Lifetime seismic risk assessment of coastal highway bridges under corrosion, scour and liquefaction effects

Abstract

Coastal highway bridges, particularly those with reinforced concrete members, are susceptible to chloride-induced corrosion in their lifetime due to the aggressive coastal environment. Such an adverse environment has also witnessed the susceptibility and vulnerability of these bridges to multi-hazard events during their service life; such events include, but are not limited to, scour and earthquake-induced liquefaction. While previous studies extensively assessed the lifetime performance of coastal highway bridges under multiple hazards, hardly any work has been conducted on the lifetime seismic performance of such bridges under the combined effects of corrosion, scour, and liquefaction.
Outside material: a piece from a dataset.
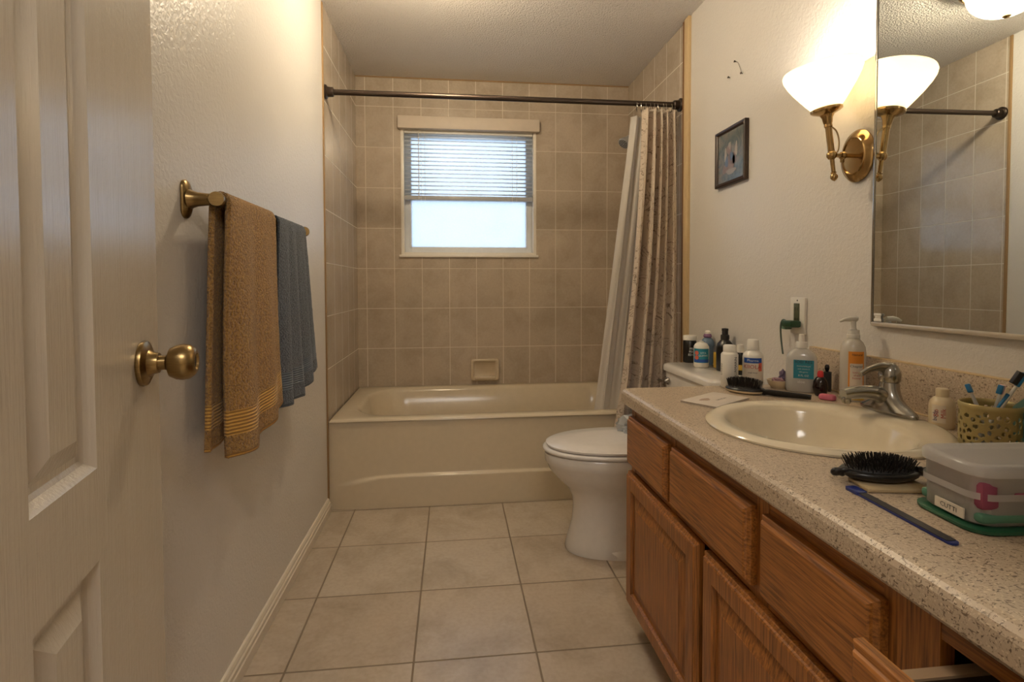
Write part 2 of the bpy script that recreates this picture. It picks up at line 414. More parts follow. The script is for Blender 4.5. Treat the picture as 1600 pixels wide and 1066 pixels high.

To fill in this gap, as well as to account for the vast uncertainties in the corroded reinforced concrete members of bridges and associated soil profiles, this study carries out a risk-informed assessment to understand individual and combined effects of corrosion, scour, and liquefaction. To this end, a typical coastal highway bridge is adopted as a testbed structure, which is simulated in OpenSees using a multi-dimensionally soil-structure modeling technique while considering various sources of uncertainties in structural, geotechnical, and environmental parameters. Through probabilistic seismic demand analyses and capacity modeling, fragility curves are generated for different scenarios including individual, combinations of two out of the three effects, and the combination of all three effects of corrosion, scour, and liquefaction. Together with probabilistic seismic hazard analyses, time-dependent seismic risk of coastal highway bridges can be obtained to better understand the roles of these effects in the lifetime performance assessment. This pilot study can facilitate risk-informed decision-supports on the life-cycle management of coastal highway bridges under the ever-changing multi-hazard threats.